India's first e-novel is Beautiful Enemy

The New Indian Express, Sept 29, Bangalore Edition: It had to happen. Once Stephen King started the trend by releasing his hugely popular novella "Riding the Bullet" on the Net, it was only a matter of time before we Indians got onto the bandwagon. Now, Telugu novelist G V Amareswara Rao has entered the Net Age. He has the distinction of being India's first e-novelist with www.hamarashehar.com, a multilingual portal, launching "Beautiful Enemy" on September 25.

Little did Rao know when Bodepudi Krishna Prasad, a US-based NRI, asked him to author the e-novel, that he would be making waves a la King. The fact that 400,000 orders were received for Riding the Bullet in the first 24 hours of its release should have prepared Rao for the overwhelming response Beautiful Enemy has received in three days.

But where King's novella cost one US dollar for downloading each episode, Rao's is free. Again, King's was only in English. This portal offers the novel in three languages.

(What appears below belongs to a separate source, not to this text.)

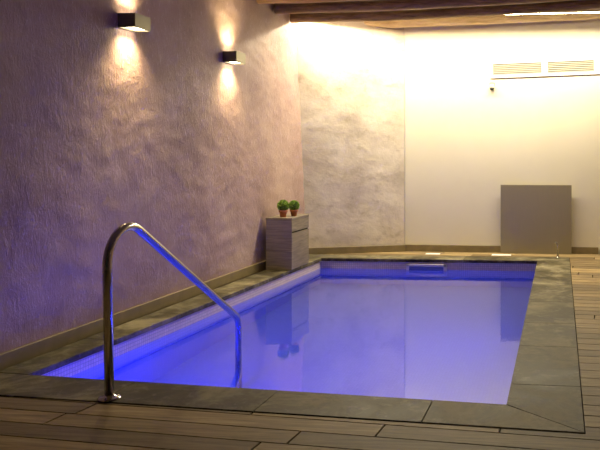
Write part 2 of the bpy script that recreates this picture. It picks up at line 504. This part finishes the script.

"I'm happy that Telugu people from the US and other European countries are reading it," Rao says. "This shows there is scope for literature even in the Net Age."

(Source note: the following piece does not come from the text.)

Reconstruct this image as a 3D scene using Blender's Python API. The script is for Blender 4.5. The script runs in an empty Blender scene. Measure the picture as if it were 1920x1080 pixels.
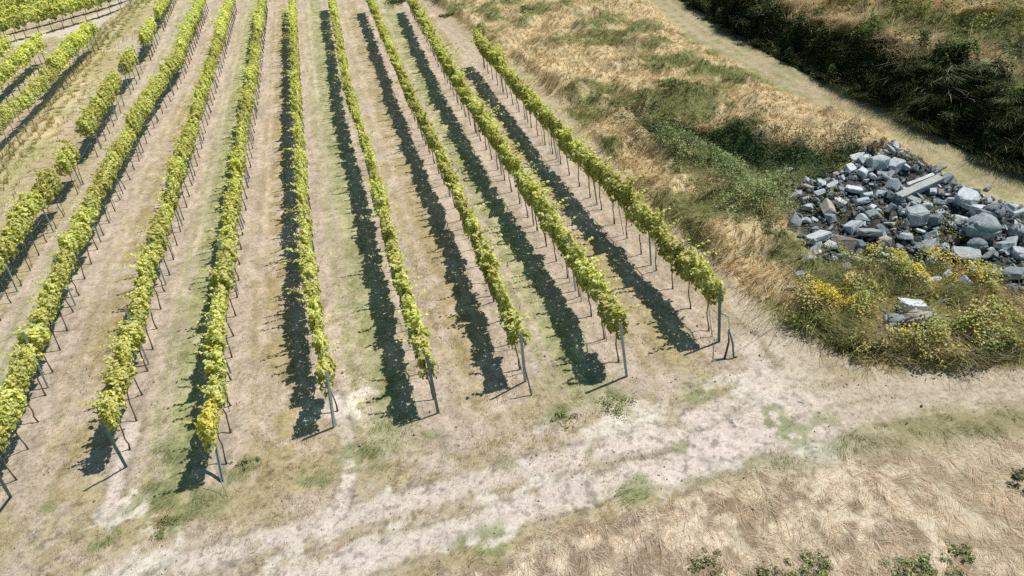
import bpy, bmesh, math, random
import numpy as np
from mathutils import Vector, Matrix, Euler
random.seed(7)
RNG = np.random.default_rng(11)
scene = bpy.context.scene
col = scene.collection

# ------------------------------------------------------------------ camera
FPX = 1400.0
CAM = np.array([0.0, 0.0, 14.16])
nad = np.array([490.0, 2960.0, FPX]); nad /= np.linalg.norm(nad)
rowd = np.array([528.0 - 960, -338.0 - 540, FPX]); rowd /= np.linalg.norm(rowd)
Zc = -nad
Yc = rowd - (rowd @ Zc) * Zc; Yc /= np.linalg.norm(Yc)
Xc = np.cross(Yc, Zc)
M = np.array([Xc, Yc, Zc])                 # camera (x right, y down, z forward) -> world
cam_d = bpy.data.cameras.new('camera'); cam = bpy.data.objects.new('camera', cam_d); col.objects.link(cam)
R = np.column_stack([M @ [1, 0, 0], M @ [0, -1, 0], M @ [0, 0, -1]])
m4 = Matrix([[*R[0], CAM[0]], [*R[1], CAM[1]], [*R[2], CAM[2]], [0, 0, 0, 1]])
cam.matrix_world = m4
cam_d.sensor_width = 36; cam_d.lens = FPX / 1920 * 36
cam_d.clip_start = 0.1; cam_d.clip_end = 3000
scene.camera = cam

# ------------------------------------------------------------------ noise
def _h(ix, iy, s):
    n = (ix.astype(np.int64) * 374761393 + iy.astype(np.int64) * 668265263 + s * 1442695041) & 0xffffffff
    n = ((n ^ (n >> 13)) * 1274126177) & 0xffffffff
    return ((n ^ (n >> 16)) & 0xffff) / 65535.0
def vnoise(x, y, s=0):
    ix = np.floor(x); iy = np.floor(y); fx = x - ix; fy = y - iy
    fx = fx * fx * (3 - 2 * fx); fy = fy * fy * (3 - 2 * fy)
    a = _h(ix, iy, s); b = _h(ix + 1, iy, s); c = _h(ix, iy + 1, s); d = _h(ix + 1, iy + 1, s)
    return (a * (1 - fx) + b * fx) * (1 - fy) + (c * (1 - fx) + d * fx) * fy
def fbm(x, y, sc, s=0, o=4):
    x = np.asarray(x, float) / sc; y = np.asarray(y, float) / sc
    v = 0; a = .5; t = 0
    for k in range(o):
        v = v + a * vnoise(x + 17.3 * k, y - 9.1 * k, s + k); t += a; a *= .5; x = x * 2.03; y = y * 2.03
    return v / t
def sst(x, a, b):
    t = np.clip((x - a) / (b - a), 0, 1); return t * t * (3 - 2 * t)
def sdf(px, py, poly):                      # >0 inside
    px = np.asarray(px, float); py = np.asarray(py, float)
    d = np.full(px.shape, 1e9); ins = np.zeros(px.shape, bool)
    n = len(poly)
    for i in range(n):
        ax, ay = poly[i]; bx, by = poly[(i + 1) % n]
        ex, ey = bx - ax, by - ay
        t = np.clip(((px - ax) * ex + (py - ay) * ey) / (ex * ex + ey * ey + 1e-12), 0, 1)
        d = np.minimum(d, np.hypot(px - ax - t * ex, py - ay - t * ey))
        c = ((ay > py) != (by > py)) & (px < (bx - ax) * (py - ay) / (by - ay + 1e-12) + ax)
        ins ^= c
    return np.where(ins, d, -d)

# ------------------------------------------------------------------ terrain
GX, GY = -0.01411, 0.15213
def plane(x, y): return GX * x + GY * y
def P0(u, v, h=0.0):                        # photo direction -> point on the sloping field (h above it)
    r = M @ np.array([u - 960.0, v - 540.0, FPX])
    t = -(CAM[2] - h - plane(CAM[0], CAM[1])) / (r[2] - GX * r[0] - GY * r[1])
    return CAM[0] + t * r[0], CAM[1] + t * r[1]
def poly(pts, h=0.0): return [P0(u, v, h) for u, v in pts]

def line_x(pts):                            # world polyline as x(y), extrapolated straight
    w = sorted([P0(*p) for p in pts], key=lambda q: q[1])
    ys = np.array([q[1] for q in w]); xs = np.array([q[0] for q in w])
    def f(y):
        y = np.asarray(y, float)
        r = np.interp(y, ys, xs)
        s0 = (xs[1] - xs[0]) / (ys[1] - ys[0]); s1 = (xs[-1] - xs[-2]) / (ys[-1] - ys[-2])
        r = np.where(y < ys[0], xs[0] + (y - ys[0]) * s0, r)
        return np.where(y > ys[-1], xs[-1] + (y - ys[-1]) * s1, r)
    return f
bank_edge = line_x([(1270, 0), (1340, 50), (1430, 100), (1520, 150), (1600, 180), (1680, 215), (1750, 260), (1830, 300), (1920, 335)])
path_left = line_x([(1215, 0), (1300, 75), (1370, 112), (1450, 160), (1540, 208), (1650, 240), (1700, 275), (1780, 335), (1860, 395), (1920, 430)])
verge = line_x([(770, -20), (860, 40), (925, 95), (1000, 145), (1060, 205), (1105, 262), (1165, 320), (1210, 375), (1270, 430), (1335, 485), (1400, 540), (1450, 580)])
HOLLOW = poly([(1180, 205), (1250, 235), (1330, 232), (1400, 262), (1520, 285), (1600, 275), (1650, 290), (1700, 320), (1600, 345), (1500, 370), (1440, 360), (1300, 300), (1210, 270)])
ROCKS = poly([(1475, 450), (1500, 360), (1570, 318), (1610, 290), (1680, 300), (1770, 350), (1850, 378), (1990, 420), (1990, 580), (1880, 560), (1830, 540), (1750, 505), (1680, 515), (1600, 515), (1540, 505)])
WEEDS = poly([(1475, 610), (1495, 550), (1560, 500), (1680, 500), (1820, 510), (1920, 560), (2050, 600), (2050, 700), (1850, 692), (1700, 698), (1610, 685), (1540, 650)])
DRY = poly([(700, 1180), (860, 1085), (1000, 1010), (1200, 940), (1400, 890), (1620, 845), (1920, 812), (2150, 790), (2300, 1300), (700, 1400)])
GREENLINE = poly([(1640, 797), (1700, 781), (1920, 770), (2150, 758), (2150, 778), (1920, 812), (1760, 816), (1690, 812)])
GREENBAND = poly([(1620, 800), (1700, 780), (1920, 768), (2150, 760), (2150, 800), (1920, 830), (1700, 850), (1500, 880), (1350, 900), (1250, 920), (1400, 870), (1550, 830)])
TRACK = poly([(1370, 600), (1500, 590), (1560, 690), (1700, 715), (2150, 690), (2150, 765), (1700, 780), (1560, 830), (1300, 880), (1000, 960), (700, 1080), (500, 1200), (-300, 1300), (-300, 1080), (300, 1010), (600, 930), (900, 860), (1050, 790), (1200, 790), (1330, 740), (1400, 680)])
PALE = [(P0(u, v), r) for u, v, r in [(1500, 780, 1.6), (1400, 830, 1.3), (1330, 850, 1.3), (1250, 880, .9), (1480, 640, 1.1), (1430, 700, 1.0), (1150, 800, 1.3), (1040, 800, .6), (960, 950, .8), (870, 985, .8), (1060, 915, .7), (1120, 925, .6), (700, 1030, .8), (760, 1020, .6), (300, 1050, 1.1), (640, 970, .6), (600, 1020, .6), (1800, 735, 1.2), (1650, 725, 1.0), (1560, 820, .9), (1700, 750, .9), (640, 760, .8), (1540, 760, .8), (215, 960, .5), (1590, 700, .7)]]
GRASSL = poly([(300, -30), (290, 10), (255, 50), (215, 100), (175, 160), (130, 230), (80, 300), (40, 350), (0, 400), (-60, 470), (-160, 460), (-60, 370), (0, 290), (60, 230), (110, 170), (160, 100), (185, 60), (240, 10), (260, -30)])
TRACKL = poly([(-120, 110), (0, 78), (60, 62), (120, 50), (180, 25), (230, -5), (270, -40), (300, -40), (250, 20), (190, 55), (160, 75), (130, 110), (110, 120), (130, 72), (90, 72), (0, 92), (-120, 130)])

GZB = [(P0(u, v), r, w) for u, v, r, w in [(1000, 60, 5, .9), (1080, 130, 4, .8), (1020, 120, 2, .8), (1200, 60, 4, -.5), (1230, 130, 2.5, -.8), (1150, 150, 2.5, .5), (1300, 130, 3, .6), (1370, 190, 2, -.3),
 (1260, 180, 2.2, -1), (1190, 215, 1.5, .3), (1170, 250, 1.4, 1), (1220, 300, 1.3, .9), (1140, 220, 1.4, .6), (1300, 215, 1.8, -.8), (1430, 200, 2, .9), (1520, 225, 2, 1), (1600, 255, 1.6, 1), (1560, 240, 1.8, 1), (1350, 170, 1.5, .5),
 (1290, 300, 1.5, -1), (1350, 320, 1.8, -1), (1400, 370, 1.6, -1), (1430, 420, 1.3, -.9), (1330, 370, 1.3, -.5), (1270, 370, 1, .5), (1350, 440, 1.0, .7), (1400, 480, .9, .9), (1440, 520, .8, .9), (1690, 270, 1.4, .9), (1740, 310, 1.0, .7), (1850, 380, 1, .6)]]
def gzone(x, y):
    g = fbm(x, y, 1.7, 31) * 1.15 - .06
    for (cx, cy), r, w in GZB: g = g + w * (.3 if w > 0 else .2) * np.exp(-((x - cx) ** 2 + (y - cy) ** 2) / (r * r) * 1.4)
    return g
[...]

"Beautiful Enemy" is simultaneously being translated into Telugu, "Andamaina Satruvu", and Hinid, "Khoob Surat Dushma". Illustrator-turned-artist-turned-writer, Rao has about 45 novels and over 20 film scripts to his credit. He is in the hallowed category of commercial writer with a considerable following among readers and receptivity among publishers.

Forty-two-year-old Rao has been working for the last nine years as an artist in Potti Sreeramulu Telugu University in Hyderabad. Earlier, he worked for a host of magazines, newspapers and publications as an illustrator and photographer.

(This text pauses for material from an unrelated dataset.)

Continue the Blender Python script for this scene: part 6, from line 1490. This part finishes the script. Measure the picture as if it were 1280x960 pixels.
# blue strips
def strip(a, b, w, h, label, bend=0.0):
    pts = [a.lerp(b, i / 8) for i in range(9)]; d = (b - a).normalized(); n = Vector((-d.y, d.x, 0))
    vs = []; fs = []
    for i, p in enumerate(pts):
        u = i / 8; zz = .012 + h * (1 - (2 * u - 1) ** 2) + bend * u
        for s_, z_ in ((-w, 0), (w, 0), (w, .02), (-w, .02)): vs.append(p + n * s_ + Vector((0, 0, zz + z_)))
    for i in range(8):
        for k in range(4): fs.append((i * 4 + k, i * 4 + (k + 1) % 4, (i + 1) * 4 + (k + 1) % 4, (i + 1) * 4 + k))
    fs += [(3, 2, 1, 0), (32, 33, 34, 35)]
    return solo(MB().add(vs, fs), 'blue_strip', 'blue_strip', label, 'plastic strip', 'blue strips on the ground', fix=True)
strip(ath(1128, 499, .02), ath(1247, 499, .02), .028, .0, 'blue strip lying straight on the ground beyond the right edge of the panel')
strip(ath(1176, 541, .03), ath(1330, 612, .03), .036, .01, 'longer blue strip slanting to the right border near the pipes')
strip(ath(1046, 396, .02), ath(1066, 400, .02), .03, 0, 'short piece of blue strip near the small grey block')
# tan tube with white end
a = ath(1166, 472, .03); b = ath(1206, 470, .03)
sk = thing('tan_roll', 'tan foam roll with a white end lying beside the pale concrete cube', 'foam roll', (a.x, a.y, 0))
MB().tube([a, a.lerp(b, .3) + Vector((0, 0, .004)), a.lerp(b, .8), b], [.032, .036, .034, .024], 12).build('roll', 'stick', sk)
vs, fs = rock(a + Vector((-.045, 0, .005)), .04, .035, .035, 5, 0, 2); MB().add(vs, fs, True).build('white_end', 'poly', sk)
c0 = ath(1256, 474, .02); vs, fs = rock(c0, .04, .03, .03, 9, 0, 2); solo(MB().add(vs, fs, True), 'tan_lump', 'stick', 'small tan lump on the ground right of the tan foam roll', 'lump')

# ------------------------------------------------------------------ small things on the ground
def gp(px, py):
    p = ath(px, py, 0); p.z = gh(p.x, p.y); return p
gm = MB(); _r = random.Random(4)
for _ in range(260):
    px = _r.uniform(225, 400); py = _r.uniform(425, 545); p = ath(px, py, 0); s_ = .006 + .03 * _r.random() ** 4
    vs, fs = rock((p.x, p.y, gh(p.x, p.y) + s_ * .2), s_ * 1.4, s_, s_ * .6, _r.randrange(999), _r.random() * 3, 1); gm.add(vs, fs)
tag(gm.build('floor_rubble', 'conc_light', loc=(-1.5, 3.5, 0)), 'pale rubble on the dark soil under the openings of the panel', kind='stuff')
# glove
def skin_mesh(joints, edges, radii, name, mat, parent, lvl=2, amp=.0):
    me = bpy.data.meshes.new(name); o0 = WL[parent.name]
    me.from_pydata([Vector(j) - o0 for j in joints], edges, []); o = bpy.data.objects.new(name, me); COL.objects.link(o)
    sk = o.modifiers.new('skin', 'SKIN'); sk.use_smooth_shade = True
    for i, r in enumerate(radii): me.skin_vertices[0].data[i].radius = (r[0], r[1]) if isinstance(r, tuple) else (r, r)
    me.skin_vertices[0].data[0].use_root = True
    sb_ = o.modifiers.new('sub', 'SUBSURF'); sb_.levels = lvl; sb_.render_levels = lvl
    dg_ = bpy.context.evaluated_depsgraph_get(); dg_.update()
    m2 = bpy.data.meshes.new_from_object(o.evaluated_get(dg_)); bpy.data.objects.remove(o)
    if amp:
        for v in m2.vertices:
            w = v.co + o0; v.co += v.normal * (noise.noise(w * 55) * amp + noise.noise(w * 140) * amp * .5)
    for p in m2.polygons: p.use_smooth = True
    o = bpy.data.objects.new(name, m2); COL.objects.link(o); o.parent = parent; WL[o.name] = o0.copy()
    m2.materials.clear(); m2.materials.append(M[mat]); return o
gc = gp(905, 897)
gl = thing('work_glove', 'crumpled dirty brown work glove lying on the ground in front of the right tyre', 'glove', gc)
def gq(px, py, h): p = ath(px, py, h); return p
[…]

He wrote his first detective novel, "Shavam Chesina Hatya (The Murder Committed by a Dead Body)," in 1977. Then followed "Moodo Manishi (Third Person)".

"I got Rs 50 as remuneration for each of them," Rao says. "Jwaala Simhasanam," a novel based on the trials and tribulations of Tamil separatists in 1980's, "Kaliyuga Savitri" and "Aatmahuti" were best sellers. "They are novels based on themes of comedy, crime, fantasy and adventure," Rao says.

Beautiful Enemy's interactivity, meanwhile, should be quite a crowd-puller. You can change the name of all the main characters and, of course, the course of the story. For instance, you can become the hero and your beloved can be the heroine. The villain? You get to make that choice, too.

The 20-part (or is it episode?) novel which will be updated every week will split into two streams after the fifth week. The story simultaneously progresses in two different directions — you can pick the one you want to follow.

The daily grading by readers (or browsers) decides which is more popular.

The storyline is simple. Ravindra is chased by Pankajam for his property.

Under mysterious circumstances, he is sentenced to death after being falsely implicated in a murder case.

Finally, Radha, the heroine, enters the scene to add drama to the story. A lot of thrills are sure to follow.

The other unique aspects are: You can choose the font size of the letters, colours of illustrations and bookmark the page so that you can start from where you left off.

It's been webcasted by Ardent Citylink Servics.

Like in all other Indian Languages, Telugu fiction too is divided into two categories: classic or serious or pulp or commercial. Rao, dubbed as a pulp writer, is not dismayed by it.

"People accept us. It is the critics who look down upon us," he says.

"The reading habits of people are fast changing in the present days," he added.

Unless you cope with the technological boom that has swept across us, novel, short story, poetry, or any other fiction or creative writing cannot survive against the odds," Rao adds.

Rao has plans to author one more e-novel very soon.